Macau gov’t to hire unregistered construction experts

Macau, Slider 29 May 2014
Macau gov’t to hire unregistered construction experts

According to Kwan Tsui Hang, president of the legislative Assembly (AL)’s first Standing Committee,  Lawmakers will be inclined to allow the government to hire unregistered construction experts.

A Commitee meeting was held yesterday where all members and government representatives focused on article nine of the bill which governs the registration of urbanism and construction professionals.
During the Committee meeting yesterday, all members and government representatives focused on article nine of the bill governing the registration of urbanism and construction professionals.

Lawmakers asked government officials to explain clause four of the article, which only exempts public departments from the restrictions on hiring unregistered professionals, and only then under exceptional circumstances.

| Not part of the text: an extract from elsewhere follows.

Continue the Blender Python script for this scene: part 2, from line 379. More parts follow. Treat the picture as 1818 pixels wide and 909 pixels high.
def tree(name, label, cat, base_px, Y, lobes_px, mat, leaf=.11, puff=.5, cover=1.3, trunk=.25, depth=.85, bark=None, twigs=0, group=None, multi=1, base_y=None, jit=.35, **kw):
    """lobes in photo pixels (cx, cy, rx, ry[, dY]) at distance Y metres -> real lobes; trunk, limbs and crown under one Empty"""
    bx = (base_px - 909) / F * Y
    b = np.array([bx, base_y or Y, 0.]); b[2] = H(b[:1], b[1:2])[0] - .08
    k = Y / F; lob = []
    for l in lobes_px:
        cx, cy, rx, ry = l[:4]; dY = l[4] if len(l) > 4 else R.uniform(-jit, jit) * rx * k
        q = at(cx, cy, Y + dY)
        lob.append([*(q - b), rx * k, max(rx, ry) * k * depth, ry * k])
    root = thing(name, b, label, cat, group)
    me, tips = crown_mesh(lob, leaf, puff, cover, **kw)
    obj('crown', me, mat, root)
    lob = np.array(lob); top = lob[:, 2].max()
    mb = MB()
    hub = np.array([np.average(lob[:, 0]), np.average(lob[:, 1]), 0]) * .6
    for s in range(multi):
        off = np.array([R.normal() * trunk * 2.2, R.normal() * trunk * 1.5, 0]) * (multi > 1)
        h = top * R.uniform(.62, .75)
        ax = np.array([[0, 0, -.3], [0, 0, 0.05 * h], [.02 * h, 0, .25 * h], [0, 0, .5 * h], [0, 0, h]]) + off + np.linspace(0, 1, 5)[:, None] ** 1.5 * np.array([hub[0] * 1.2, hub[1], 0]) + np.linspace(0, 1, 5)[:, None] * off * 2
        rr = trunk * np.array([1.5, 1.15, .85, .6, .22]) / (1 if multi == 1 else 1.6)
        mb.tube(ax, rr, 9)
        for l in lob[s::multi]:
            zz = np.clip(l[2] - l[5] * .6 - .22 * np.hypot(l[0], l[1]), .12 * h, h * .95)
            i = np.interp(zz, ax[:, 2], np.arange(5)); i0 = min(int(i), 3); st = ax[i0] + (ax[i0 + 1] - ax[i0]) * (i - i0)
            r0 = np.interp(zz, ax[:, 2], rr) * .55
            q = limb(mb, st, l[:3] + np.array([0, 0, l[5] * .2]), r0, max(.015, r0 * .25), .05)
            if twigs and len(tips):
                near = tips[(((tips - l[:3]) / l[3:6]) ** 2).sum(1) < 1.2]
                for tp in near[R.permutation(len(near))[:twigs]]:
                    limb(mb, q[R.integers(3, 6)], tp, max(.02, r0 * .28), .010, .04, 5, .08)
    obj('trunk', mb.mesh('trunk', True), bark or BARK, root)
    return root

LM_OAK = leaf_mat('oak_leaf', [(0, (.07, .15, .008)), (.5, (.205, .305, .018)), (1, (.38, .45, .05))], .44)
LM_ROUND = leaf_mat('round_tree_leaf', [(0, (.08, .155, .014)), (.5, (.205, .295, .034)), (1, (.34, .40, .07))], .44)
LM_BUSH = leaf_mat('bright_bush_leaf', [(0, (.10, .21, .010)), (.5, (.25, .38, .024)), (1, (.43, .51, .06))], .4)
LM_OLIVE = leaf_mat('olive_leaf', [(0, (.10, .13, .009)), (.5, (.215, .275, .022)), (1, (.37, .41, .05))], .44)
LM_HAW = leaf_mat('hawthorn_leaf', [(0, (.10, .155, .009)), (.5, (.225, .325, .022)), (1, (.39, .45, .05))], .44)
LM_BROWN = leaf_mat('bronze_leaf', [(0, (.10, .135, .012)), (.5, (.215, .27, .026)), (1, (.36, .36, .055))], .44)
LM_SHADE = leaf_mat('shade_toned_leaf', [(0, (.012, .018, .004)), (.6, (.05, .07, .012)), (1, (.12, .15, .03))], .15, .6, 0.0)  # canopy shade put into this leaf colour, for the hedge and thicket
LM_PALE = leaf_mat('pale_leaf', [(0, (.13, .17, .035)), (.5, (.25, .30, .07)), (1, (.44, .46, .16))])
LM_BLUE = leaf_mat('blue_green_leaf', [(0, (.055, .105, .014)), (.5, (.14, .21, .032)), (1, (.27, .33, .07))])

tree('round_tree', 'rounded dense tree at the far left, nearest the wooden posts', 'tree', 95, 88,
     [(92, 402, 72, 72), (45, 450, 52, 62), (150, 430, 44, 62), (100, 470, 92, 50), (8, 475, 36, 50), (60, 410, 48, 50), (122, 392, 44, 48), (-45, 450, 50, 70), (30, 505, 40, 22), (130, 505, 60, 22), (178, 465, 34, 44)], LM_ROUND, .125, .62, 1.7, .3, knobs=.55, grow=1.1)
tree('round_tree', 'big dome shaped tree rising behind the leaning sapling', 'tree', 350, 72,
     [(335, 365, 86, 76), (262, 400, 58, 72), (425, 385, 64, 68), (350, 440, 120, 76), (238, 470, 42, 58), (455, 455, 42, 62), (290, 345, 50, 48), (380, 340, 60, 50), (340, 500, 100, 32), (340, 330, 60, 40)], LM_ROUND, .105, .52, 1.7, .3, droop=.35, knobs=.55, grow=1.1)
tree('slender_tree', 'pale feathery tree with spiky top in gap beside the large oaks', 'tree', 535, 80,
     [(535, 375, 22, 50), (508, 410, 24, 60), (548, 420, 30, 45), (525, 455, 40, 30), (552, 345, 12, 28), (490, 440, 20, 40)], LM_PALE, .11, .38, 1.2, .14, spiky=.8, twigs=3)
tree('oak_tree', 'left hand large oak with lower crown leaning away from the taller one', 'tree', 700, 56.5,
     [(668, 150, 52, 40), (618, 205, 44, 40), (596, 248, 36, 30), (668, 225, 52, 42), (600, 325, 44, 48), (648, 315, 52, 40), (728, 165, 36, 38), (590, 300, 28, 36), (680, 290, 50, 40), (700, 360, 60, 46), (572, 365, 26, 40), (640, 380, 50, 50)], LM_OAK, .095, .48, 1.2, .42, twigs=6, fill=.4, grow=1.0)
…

An example was put forward where the government would no longer be able to invite international experts to assist in designing landmarks and plans such as the Macau Science Center after the legislation on registration comes into effect.  It is for this reason that the administration requires its own exemption from such a restriction.

According to Kwan Tsui Hang there was a lengthy discussion where it was suggested that some large-scale private projects should be able to hire unregistered professionals, but all members agreed with the government, deciding only to exempt the public sector from the restrictions because of a concern that if the private sector were also exempted, it would breach regulations.

She also explained that private companies could still cooperate with unregistered professionals; however, the official plans and documents relating to the project have to be signed by registered personnel, and went on to stress that the government can be exempted in the case of very special projects only, expressing the hope that the administration would edit the clause so that it can be more clearly understood.

Also up for discussion was the registration criteria. The bill proposes that public servants who have been working for departments relating to urbanism and construction for a consecutive three years do not need to be an apprentice in order to register. She commented that that, since government officials are usually responsible for evaluating floor plans and usually do not need to go to the construction site, it is appropriate to set the time frame to three years, compared to the two-years required for apprenticeship candidates from the private sectors to register.